Write out the listing below without alteration, omitting its pictures.

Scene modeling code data

※

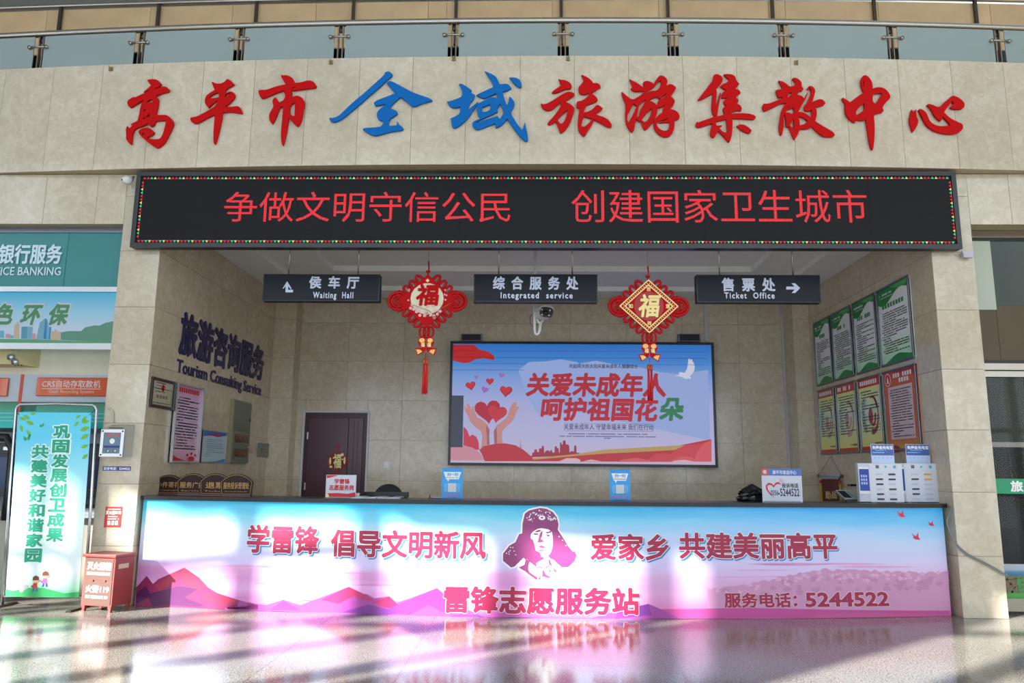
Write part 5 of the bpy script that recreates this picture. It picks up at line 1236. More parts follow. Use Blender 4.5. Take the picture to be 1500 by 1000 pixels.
M().tube([PN.w(p0[0], za+.03, .03), PN.w(*hkp, .005), PN.w(p1_[0], za+.03, .03)], .003, 5).build('string', DSTEEL, r)
for x in (A0-.04, A1+.04):
    q = M()
    for k in range(6): q.tube([PN.w(x-.025+.01*k, za-.05, .025), PN.w(x-.025+.01*k, zb2-.02*(k % 2), .025)], .007, 5)
    q.build('gold_fringe', mat('fringe_gold', '#C4A41E', .5, noise=.2, ns=50), r)
    M().fbox(PN, x-.035, x+.035, za-.09, za-.04, .018, .034).build('fringe_band', pm('#B4302A'), r)
for t, x0, x1, y0, y1 in (('勋', 1211.5, 1218.5, 719.5, 730), ('品', 1220.5, 1227, 720, 729.5)):
    M().text(PN, t, (x0, y1), (x1, y0), .022, .03).build('gold_character', GOLD, r)
# card terminal
Y = onct(1243, 730, .42); F = Fr('Y', Y)
A, _ = F.px(1229, 725); A2, _ = F.px(1257, 725)
r = empty('card_terminal', ((A+A2)/2, Y, CTZ), 'grey tilted card terminal with black screen by the white charging stations', 'terminal')
sk = .07
ex([(A+sk, Y, CTZ+.03), (A2+.01, Y, CTZ+.035), (A2-.03, Y+.09, CTZ+.135), (A, Y+.09, CTZ+.135)], [(A+sk, Y+.03, CTZ+.012), (A2+.0, Y+.03, CTZ+.014), (A2-.03, Y+.12, CTZ+.115), (A, Y+.12, CTZ+.115)]).build('body', mat('terminal_grey', '#8E9298', .35), r)
LP_ = lambda u, v, d=.002: Vector((A+sk*(1-v)+(A2+.01-A-sk-(.04-sk)*v*0)*u*(1-.08*v), Y+.09*v-d, CTZ+.032+.1*v+d))
M().add([LP_(.06, .15), LP_(.62, .15), LP_(.62, .92), LP_(.06, .92)], [(0, 1, 2, 3)]).build('screen', mat('terminal_screen', '#16181C', .15), r)
q = M()
for i in range(4):
    for j in range(3): u_, v_ = .68+.09*j, .35+.14*i; q.add([LP_(u_, v_, .003), LP_(u_+.06, v_, .003), LP_(u_+.06, v_+.09, .003), LP_(u_, v_+.09, .003)], [(0, 1, 2, 3)])
q.build('keypad', pm('#3A4A52'), r)
q = M().add([LP_(.7, .2, .003), LP_(.9, .2, .003), LP_(.9, .3, .003), LP_(.7, .3, .003)], [(0, 1, 2, 3)]).build('green_key', pm('#3FAE5A'), r)
M().box(A+sk+.03, A2-.04, Y+.02, Y+.1, CTZ, CTZ+.03).build('stand', DSTEEL, r)
# small bracket camera between terminal and station
Y = cntY(4.3)+.42; F = Fr('Y', Y+.1); p0, p1_ = F.px(1246, 709.5), F.px(1264, 711.5)
r = empty('desk_monitor', (p1_[0], Y+.1, CTZ), 'thin dark screen seen edge on, left of the charging stations', 'monitor')
M().fbox(F, p0[0], p1_[0]+.05, p1_[1]-.005, p0[1]+.005, -.1, .0).build('screen', BLACK, r)
M().tube([(p1_[0]-.02, Y+.12, CTZ+.005), (p1_[0]-.02, Y+.12, p1_[1])], .016, 8).build('post', BLACK, r)
M().box(p1_[0]-.09, p1_[0]+.05, Y+.07, Y+.17, CTZ, CTZ+.01).build('foot', BLACK, r)
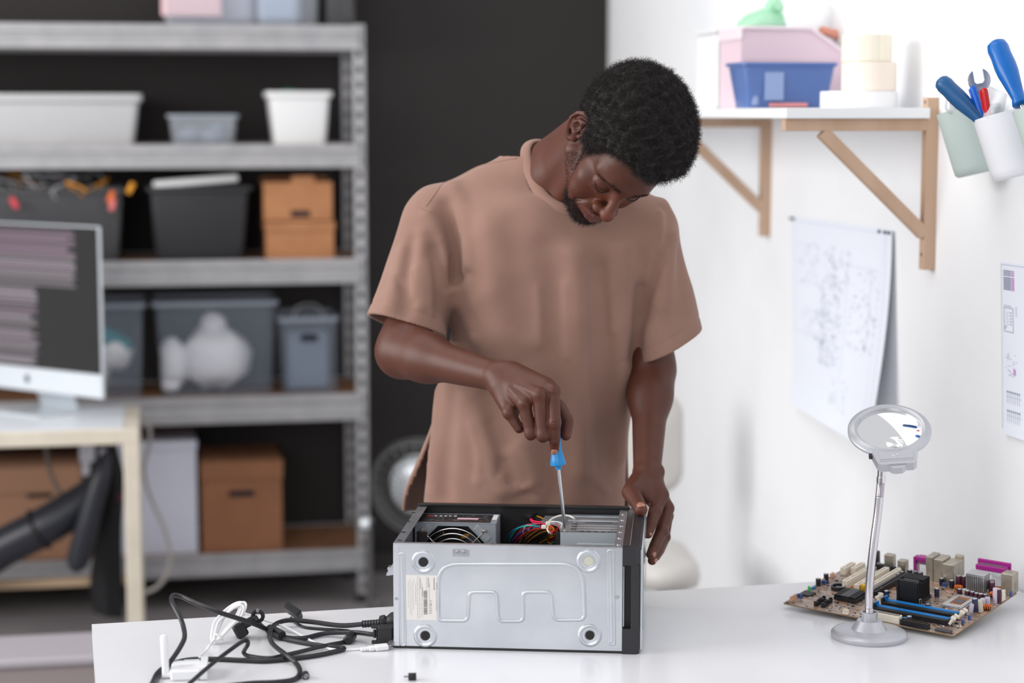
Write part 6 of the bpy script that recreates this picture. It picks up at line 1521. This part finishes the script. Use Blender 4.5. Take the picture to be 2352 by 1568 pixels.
# ---- torso and shirt
TOR = np.array([[1.54, .080, 3.700, .10, .075], [1.50, .084, 3.706, .165, .098], [1.44, .088, 3.724, .198, .118], [1.36, .090, 3.742, .205, .130], [1.25, .082, 3.762, .200, .136],
                [1.12, .052, 3.788, .195, .134], [1.00, .032, 3.800, .197, .134], [.90, .024, 3.808, .202, .138], [.72, .020, 3.812, .207, .142]])[::-1]
TOR = TOR.copy()
_zz = np.linspace(.72, 1.54, 60); _tt = np.stack([np.interp(_zz, TOR[:, 0], TOR[:, i]) for i in range(1, 5)], 1)
_k = np.ones(7) / 7; _tt = np.stack([np.convolve(np.pad(_tt[:, i], 3, mode='edge'), _k, 'valid') for i in range(4)], 1)
def torso(P, off=0.0, flare=True):
    z = P[:, 2]; cx, cy, rx, ry = [np.interp(z, _zz, _tt[:, i]).astype(f32) for i in range(4)]
    x = P[:, 0] - cx; y = P[:, 1] - cy
    if flare:                                          # back panel swings out at his right side
        fl = np.clip((1.10 - z) / .24, 0, 1); fl = fl * fl * (3 - 2 * fl)
        bk = np.clip((y + .015) / .03, 0, 1); sd = np.clip((-x - .05) / .15, 0, 1)
        x = x + .046 * fl * bk * sd
        sd2 = np.clip((x - .05) / .15, 0, 1); x = x - .012 * fl * bk * sd2
    rx = rx + off; ry = ry + off
    k0 = np.sqrt((x / rx) ** 2 + (y / ry) ** 2) + 1e-6; k1 = np.sqrt((x / rx ** 2) ** 2 + (y / ry ** 2) ** 2) + 1e-6
    d = k0 * (k0 - 1) / k1
    return smax(d, z - 1.515, .05)
RHEM, LHEM = A_(938, 752, 3.700), A_(1541, 792, 3.715)
rs_dir = (RHEM - RSH) / np.linalg.norm(RHEM - RSH); ls_dir = (LHEM - LSH) / np.linalg.norm(LHEM - LSH)
rsl = cone(RSH, RHEM + rs_dir * .06, .070, .0875); lsl = cone(A_(1496, 545, 3.70), LHEM + ls_dir * .06, .052, .071)
shd = [cone(A_(1226, 396, 3.735), A_(1016, 504, 3.765), .050, .066), cone(A_(1330, 420, 3.72), A_(1490, 512, 3.705), .050, .048), cone(A_(1226, 396, 3.735), A_(1330, 420, 3.72), .050, .050)]
def shirt_base(P):
    d = torso(P)
    for s in shd: d = smin(d, s(P), .05)
    d = smin(d, rsl(P), .022); d = smin(d, lsl(P), .022)
    return d
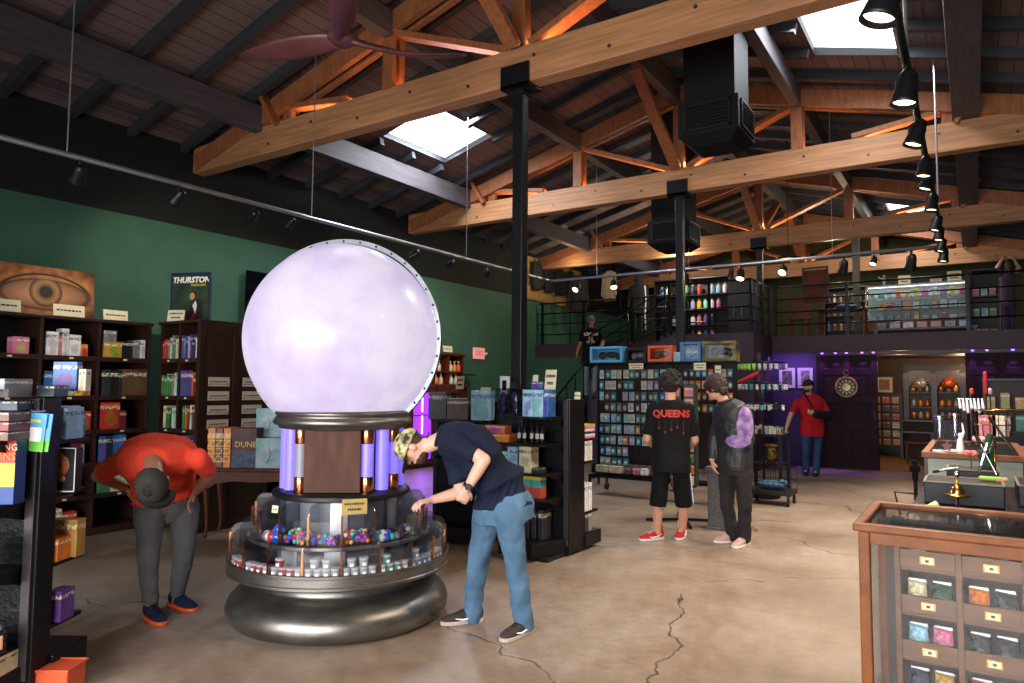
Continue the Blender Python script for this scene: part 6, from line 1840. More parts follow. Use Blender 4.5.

※

Correct output =
Write part 5 of the bpy script that recreates this picture. It picks up at line 1236. More parts follow. Use Blender 4.5. Take the picture to be 1500 by 1000 pixels.
M().tube([PN.w(p0[0], za+.03, .03), PN.w(*hkp, .005), PN.w(p1_[0], za+.03, .03)], .003, 5).build('string', DSTEEL, r)
for x in (A0-.04, A1+.04):
    q = M()
    for k in range(6): q.tube([PN.w(x-.025+.01*k, za-.05, .025), PN.w(x-.025+.01*k, zb2-.02*(k % 2), .025)], .007, 5)
    q.build('gold_fringe', mat('fringe_gold', '#C4A41E', .5, noise=.2, ns=50), r)
    M().fbox(PN, x-.035, x+.035, za-.09, za-.04, .018, .034).build('fringe_band', pm('#B4302A'), r)
for t, x0, x1, y0, y1 in (('勋', 1211.5, 1218.5, 719.5, 730), ('品', 1220.5, 1227, 720, 729.5)):
    M().text(PN, t, (x0, y1), (x1, y0), .022, .03).build('gold_character', GOLD, r)
# card terminal
Y = onct(1243, 730, .42); F = Fr('Y', Y)
A, _ = F.px(1229, 725); A2, _ = F.px(1257, 725)
r = empty('card_terminal', ((A+A2)/2, Y, CTZ), 'grey tilted card terminal with black screen by the white charging stations', 'terminal')
sk = .07
ex([(A+sk, Y, CTZ+.03), (A2+.01, Y, CTZ+.035), (A2-.03, Y+.09, CTZ+.135), (A, Y+.09, CTZ+.135)], [(A+sk, Y+.03, CTZ+.012), (A2+.0, Y+.03, CTZ+.014), (A2-.03, Y+.12, CTZ+.115), (A, Y+.12, CTZ+.115)]).build('body', mat('terminal_grey', '#8E9298', .35), r)
LP_ = lambda u, v, d=.002: Vector((A+sk*(1-v)+(A2+.01-A-sk-(.04-sk)*v*0)*u*(1-.08*v), Y+.09*v-d, CTZ+.032+.1*v+d))
M().add([LP_(.06, .15), LP_(.62, .15), LP_(.62, .92), LP_(.06, .92)], [(0, 1, 2, 3)]).build('screen', mat('terminal_screen', '#16181C', .15), r)
q = M()
for i in range(4):
    for j in range(3): u_, v_ = .68+.09*j, .35+.14*i; q.add([LP_(u_, v_, .003), LP_(u_+.06, v_, .003), LP_(u_+.06, v_+.09, .003), LP_(u_, v_+.09, .003)], [(0, 1, 2, 3)])
q.build('keypad', pm('#3A4A52'), r)
q = M().add([LP_(.7, .2, .003), LP_(.9, .2, .003), LP_(.9, .3, .003), LP_(.7, .3, .003)], [(0, 1, 2, 3)]).build('green_key', pm('#3FAE5A'), r)
M().box(A+sk+.03, A2-.04, Y+.02, Y+.1, CTZ, CTZ+.03).build('stand', DSTEEL, r)
# small bracket camera between terminal and station
Y = cntY(4.3)+.42; F = Fr('Y', Y+.1); p0, p1_ = F.px(1246, 709.5), F.px(1264, 711.5)
r = empty('desk_monitor', (p1_[0], Y+.1, CTZ), 'thin dark screen seen edge on, left of the charging stations', 'monitor')
M().fbox(F, p0[0], p1_[0]+.05, p1_[1]-.005, p0[1]+.005, -.1, .0).build('screen', BLACK, r)
M().tube([(p1_[0]-.02, Y+.12, CTZ+.005), (p1_[0]-.02, Y+.12, p1_[1])], .016, 8).build('post', BLACK, r)
M().box(p1_[0]-.09, p1_[0]+.05, Y+.07, Y+.17, CTZ, CTZ+.01).build('foot', BLACK, r)
Write part 6 of the bpy script that recreates this picture. It picks up at line 1521. This part finishes the script. Use Blender 4.5. Take the picture to be 2352 by 1568 pixels.
# ---- torso and shirt
TOR = np.array([[1.54, .080, 3.700, .10, .075], [1.50, .084, 3.706, .165, .098], [1.44, .088, 3.724, .198, .118], [1.36, .090, 3.742, .205, .130], [1.25, .082, 3.762, .200, .136],
                [1.12, .052, 3.788, .195, .134], [1.00, .032, 3.800, .197, .134], [.90, .024, 3.808, .202, .138], [.72, .020, 3.812, .207, .142]])[::-1]
TOR = TOR.copy()
_zz = np.linspace(.72, 1.54, 60); _tt = np.stack([np.interp(_zz, TOR[:, 0], TOR[:, i]) for i in range(1, 5)], 1)
_k = np.ones(7) / 7; _tt = np.stack([np.convolve(np.pad(_tt[:, i], 3, mode='edge'), _k, 'valid') for i in range(4)], 1)
def torso(P, off=0.0, flare=True):
    z = P[:, 2]; cx, cy, rx, ry = [np.interp(z, _zz, _tt[:, i]).astype(f32) for i in range(4)]
    x = P[:, 0] - cx; y = P[:, 1] - cy
    if flare:                                          # back panel swings out at his right side
        fl = np.clip((1.10 - z) / .24, 0, 1); fl = fl * fl * (3 - 2 * fl)
        bk = np.clip((y + .015) / .03, 0, 1); sd = np.clip((-x - .05) / .15, 0, 1)
        x = x + .046 * fl * bk * sd
        sd2 = np.clip((x - .05) / .15, 0, 1); x = x - .012 * fl * bk * sd2
    rx = rx + off; ry = ry + off
    k0 = np.sqrt((x / rx) ** 2 + (y / ry) ** 2) + 1e-6; k1 = np.sqrt((x / rx ** 2) ** 2 + (y / ry ** 2) ** 2) + 1e-6
    d = k0 * (k0 - 1) / k1
    return smax(d, z - 1.515, .05)
RHEM, LHEM = A_(938, 752, 3.700), A_(1541, 792, 3.715)
rs_dir = (RHEM - RSH) / np.linalg.norm(RHEM - RSH); ls_dir = (LHEM - LSH) / np.linalg.norm(LHEM - LSH)
rsl = cone(RSH, RHEM + rs_dir * .06, .070, .0875); lsl = cone(A_(1496, 545, 3.70), LHEM + ls_dir * .06, .052, .071)
shd = [cone(A_(1226, 396, 3.735), A_(1016, 504, 3.765), .050, .066), cone(A_(1330, 420, 3.72), A_(1490, 512, 3.705), .050, .048), cone(A_(1226, 396, 3.735), A_(1330, 420, 3.72), .050, .050)]
def shirt_base(P):
    d = torso(P)
    for s in shd: d = smin(d, s(P), .05)
    d = smin(d, rsl(P), .022); d = smin(d, lsl(P), .022)
    return d
Continue the Blender Python script for this scene: part 6, from line 1840. More parts follow. Use Blender 4.5.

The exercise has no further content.